El ascenso económico de China en las últimas cuatro décadas ha sido uno de los fenómenos más espectaculares de la historia moderna. El país pasó de ser una economía rural y cerrada a convertirse en la segunda potencia mundial. Su receta ha sido clara: apostar por la infraestructura —carreteras, puertos, aeropuertos, trenes de alta velocidad y ciudades enteras construidas en tiempo récord— como palanca de crecimiento. Este camino no es nuevo: tras la Segunda Guerra Mundial, Estados Unidos impulsó su recuperación con la red interestatal de carreteras, mientras que Europa reconstruyó su tejido productivo a base de cemento y acero. Pero en China, la escala ha sido colosal.
Lo particular es el pacto social implícito que sostiene al régimen: millones de ciudadanos aceptan renunciar a libertades políticas a cambio de prosperidad material. Para muchos chinos, el recuerdo de la pobreza extrema y el caos del pasado hace que este intercambio sea visto como razonable. En apenas una generación, el país sacó a más de 700 millones de personas de la miseria, un logro histórico que la izquierda internacional suele resaltar como prueba de la eficacia de la planificación estatal. Desde esa mirada, lo que importa no es la ausencia de elecciones libres, sino la conquista de una vida digna para la mayoría.

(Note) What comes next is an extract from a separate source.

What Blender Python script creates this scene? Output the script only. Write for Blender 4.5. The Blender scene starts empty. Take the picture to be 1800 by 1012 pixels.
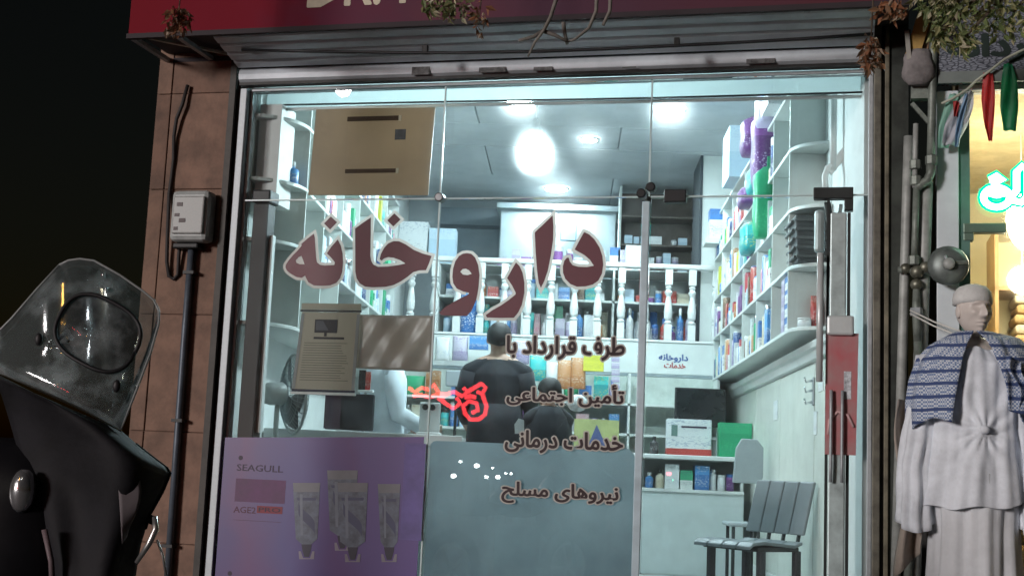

Sin embargo, este contrato social encierra un riesgo: el poder político está cada vez más concentrado en pocas manos, lo que abre espacio a excesos. El caso de Jack Ma, fundador de Alibaba, es ilustrativo: por criticar al sistema financiero en 2020, desapareció de la vida pública durante años hasta reaparecer con un discurso en línea con el oficialismo. Para la derecha liberal, este episodio no es anecdótico, sino una advertencia: sin derechos de propiedad garantizados y sin libertad de expresión, la innovación y la inversión privada terminan sofocadas.
El dilema se vuelve más agudo en la era digital. China ha desarrollado modelos propios de inteligencia artificial, como Ernie Bot de Baidu o los sistemas de SenseTime, que buscan competir con Silicon Valley. Pero la creatividad florece donde existe libertad para disentir y fracasar. El ecosistema californiano, con sus miles de proyectos fallidos y unos pocos éxitos que cambian al mundo, es difícil de replicar bajo un control centralizado. Aquí surge la pregunta inevitable: ¿puede un sistema que limita la libertad individual sostener indefinidamente la innovación?
Desde la mentalidad china, influida por el confucianismo y el pragmatismo, la respuesta sería afirmativa. Para ellos, la prioridad no es la autonomía individual sino la armonía social y el bienestar colectivo. En este marco, la planificación de largo plazo y el orgullo nacional pesan más que el riesgo de censura o represión. Occidente tiende a ver en ello un sacrificio, pero para muchos chinos es simplemente un orden racional.
China vive hoy bajo una “dictadura benévola” que entrega prosperidad a cambio de libertad. El gran interrogante es si esa fórmula será sostenible en el tiempo o si, como tantas veces en la historia, el sacrificio de la libertad terminará limitando también la prosperidad. El desenlace no afectará solo a China: marcará el rumbo del equilibrio económico y político global del siglo XXI.
“Prosperidad a cambio de libertad: el pacto social chino fascina al mundo, pero también lo pone en vilo sobre su futuro.”